What were you doing before your current role?

My background is in advertising. Shortly after moving to NYC in 2013, I enrolled in Parsons School of Design for a degree in fashion design. I worked in advertising during the day and studied fabrics and theory at night. Like a true millennial, I have always loved to have my hands in various projects at once. I started freelancing on the weekends as an assistant stylist and tailor. I am proud to say that I got to work as an assistant stylist on Refinery29’s editorial series with Priyanka Chopra. The theme for that series was a combination of fashion, women’s empowerment and boxing, which happens to be my favorite pastime. When I got the chance to work on that shoot, it was the moment I knew that I was ready to start HUMAN.

human the collective unisex clothing
Pictured: Clothing from HUMAN’s first collection

What is one piece of advice you’d like to give to other female founders & change-makers?

  1. Don’t be afraid to ask for help.
  2. Have mentors and check in with them monthly.
  3. Network!
  4. Surround yourself with people who believe in you.
  5. Perhaps most importantly, believe in yourself and use your fear as power to keep moving forward.

Are there any great resources you have discovered that you would like to share?
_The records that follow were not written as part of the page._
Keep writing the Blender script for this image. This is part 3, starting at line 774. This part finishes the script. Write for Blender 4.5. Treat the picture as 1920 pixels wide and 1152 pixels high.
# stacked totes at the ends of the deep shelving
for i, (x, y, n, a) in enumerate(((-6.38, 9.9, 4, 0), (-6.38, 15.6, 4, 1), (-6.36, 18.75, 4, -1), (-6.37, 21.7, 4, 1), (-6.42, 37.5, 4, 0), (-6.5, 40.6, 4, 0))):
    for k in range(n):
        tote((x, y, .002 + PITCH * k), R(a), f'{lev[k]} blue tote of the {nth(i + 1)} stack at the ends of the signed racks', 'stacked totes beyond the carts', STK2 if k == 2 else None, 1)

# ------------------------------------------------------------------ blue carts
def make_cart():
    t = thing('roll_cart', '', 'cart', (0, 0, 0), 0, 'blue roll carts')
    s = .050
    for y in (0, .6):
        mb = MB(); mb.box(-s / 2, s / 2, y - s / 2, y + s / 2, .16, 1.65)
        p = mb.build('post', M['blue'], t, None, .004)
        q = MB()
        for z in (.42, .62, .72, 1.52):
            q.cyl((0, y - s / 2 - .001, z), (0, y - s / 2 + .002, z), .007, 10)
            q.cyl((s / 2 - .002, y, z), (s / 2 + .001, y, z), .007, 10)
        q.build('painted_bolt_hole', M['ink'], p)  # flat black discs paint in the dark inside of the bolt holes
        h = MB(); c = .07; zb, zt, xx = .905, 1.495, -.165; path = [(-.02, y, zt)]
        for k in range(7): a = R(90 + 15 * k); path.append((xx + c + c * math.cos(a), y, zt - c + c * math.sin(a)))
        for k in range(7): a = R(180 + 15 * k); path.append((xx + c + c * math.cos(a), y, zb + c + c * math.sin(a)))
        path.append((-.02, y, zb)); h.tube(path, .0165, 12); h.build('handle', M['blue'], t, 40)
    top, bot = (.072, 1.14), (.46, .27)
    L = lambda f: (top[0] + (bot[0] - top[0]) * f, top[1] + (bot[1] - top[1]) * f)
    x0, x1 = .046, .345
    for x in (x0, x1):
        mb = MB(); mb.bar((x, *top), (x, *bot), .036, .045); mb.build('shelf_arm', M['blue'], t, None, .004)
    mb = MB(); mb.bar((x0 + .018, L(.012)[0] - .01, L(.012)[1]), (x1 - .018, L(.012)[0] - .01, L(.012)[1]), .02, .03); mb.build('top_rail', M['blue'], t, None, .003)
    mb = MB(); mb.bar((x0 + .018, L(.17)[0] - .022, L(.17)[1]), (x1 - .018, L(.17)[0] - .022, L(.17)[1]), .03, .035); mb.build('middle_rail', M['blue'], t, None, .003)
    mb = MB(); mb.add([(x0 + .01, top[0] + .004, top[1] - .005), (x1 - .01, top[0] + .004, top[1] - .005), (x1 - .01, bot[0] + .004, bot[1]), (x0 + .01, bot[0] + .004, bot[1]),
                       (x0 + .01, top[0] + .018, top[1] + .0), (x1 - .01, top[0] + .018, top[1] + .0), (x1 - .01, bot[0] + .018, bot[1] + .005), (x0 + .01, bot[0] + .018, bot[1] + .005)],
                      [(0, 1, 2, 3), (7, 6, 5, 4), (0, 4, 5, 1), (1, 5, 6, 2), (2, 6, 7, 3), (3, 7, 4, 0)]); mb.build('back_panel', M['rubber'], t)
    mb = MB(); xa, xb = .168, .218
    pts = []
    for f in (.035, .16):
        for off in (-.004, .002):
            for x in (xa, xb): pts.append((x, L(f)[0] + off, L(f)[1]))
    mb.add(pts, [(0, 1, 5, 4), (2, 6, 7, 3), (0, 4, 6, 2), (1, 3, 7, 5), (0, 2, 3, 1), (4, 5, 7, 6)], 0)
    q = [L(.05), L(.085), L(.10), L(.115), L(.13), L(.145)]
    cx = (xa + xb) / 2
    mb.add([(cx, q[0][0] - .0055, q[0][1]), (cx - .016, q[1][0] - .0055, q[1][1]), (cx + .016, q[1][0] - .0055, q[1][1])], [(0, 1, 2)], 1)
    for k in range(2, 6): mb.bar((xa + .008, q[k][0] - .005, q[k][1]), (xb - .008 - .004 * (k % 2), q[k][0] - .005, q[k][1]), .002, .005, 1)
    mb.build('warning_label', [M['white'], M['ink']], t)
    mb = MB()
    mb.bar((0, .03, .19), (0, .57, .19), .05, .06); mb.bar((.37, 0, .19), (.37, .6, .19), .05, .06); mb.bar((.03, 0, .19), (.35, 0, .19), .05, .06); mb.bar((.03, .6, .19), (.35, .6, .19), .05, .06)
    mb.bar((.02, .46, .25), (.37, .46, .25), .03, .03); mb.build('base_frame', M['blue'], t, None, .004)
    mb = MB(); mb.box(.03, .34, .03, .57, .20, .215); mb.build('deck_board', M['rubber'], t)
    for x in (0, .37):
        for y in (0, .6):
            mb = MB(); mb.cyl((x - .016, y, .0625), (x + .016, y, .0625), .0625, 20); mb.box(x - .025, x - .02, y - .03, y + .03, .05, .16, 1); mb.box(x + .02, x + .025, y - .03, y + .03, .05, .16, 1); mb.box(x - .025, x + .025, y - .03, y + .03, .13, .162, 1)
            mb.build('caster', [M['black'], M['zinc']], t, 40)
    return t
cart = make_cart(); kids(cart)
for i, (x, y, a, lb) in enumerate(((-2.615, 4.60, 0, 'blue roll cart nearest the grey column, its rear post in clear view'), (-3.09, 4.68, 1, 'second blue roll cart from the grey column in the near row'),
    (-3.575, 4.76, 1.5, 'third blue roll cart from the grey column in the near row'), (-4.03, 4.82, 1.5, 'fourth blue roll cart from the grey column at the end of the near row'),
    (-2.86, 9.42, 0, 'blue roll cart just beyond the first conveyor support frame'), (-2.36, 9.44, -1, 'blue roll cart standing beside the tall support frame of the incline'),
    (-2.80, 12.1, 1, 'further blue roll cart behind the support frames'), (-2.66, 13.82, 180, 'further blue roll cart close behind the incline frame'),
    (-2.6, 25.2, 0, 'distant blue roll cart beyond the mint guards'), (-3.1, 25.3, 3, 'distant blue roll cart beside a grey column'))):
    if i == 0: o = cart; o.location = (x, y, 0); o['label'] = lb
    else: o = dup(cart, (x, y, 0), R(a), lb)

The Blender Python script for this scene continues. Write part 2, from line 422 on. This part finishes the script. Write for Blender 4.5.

After working in the corporate world for several years, a big hurdle I had to overcome was learning how to be my own boss and figuring out how to build a brand from the ground up. I came across Startup Fashion at an apparel trade show and I could not speak more highly of their organization. The community is filled with uplifting entrepreneurs who are happy to bounce ideas around. We all share our struggles and triumphs.

Fun fact about yourself:

My nickname is Hoops because I wear big hoop earrings every day.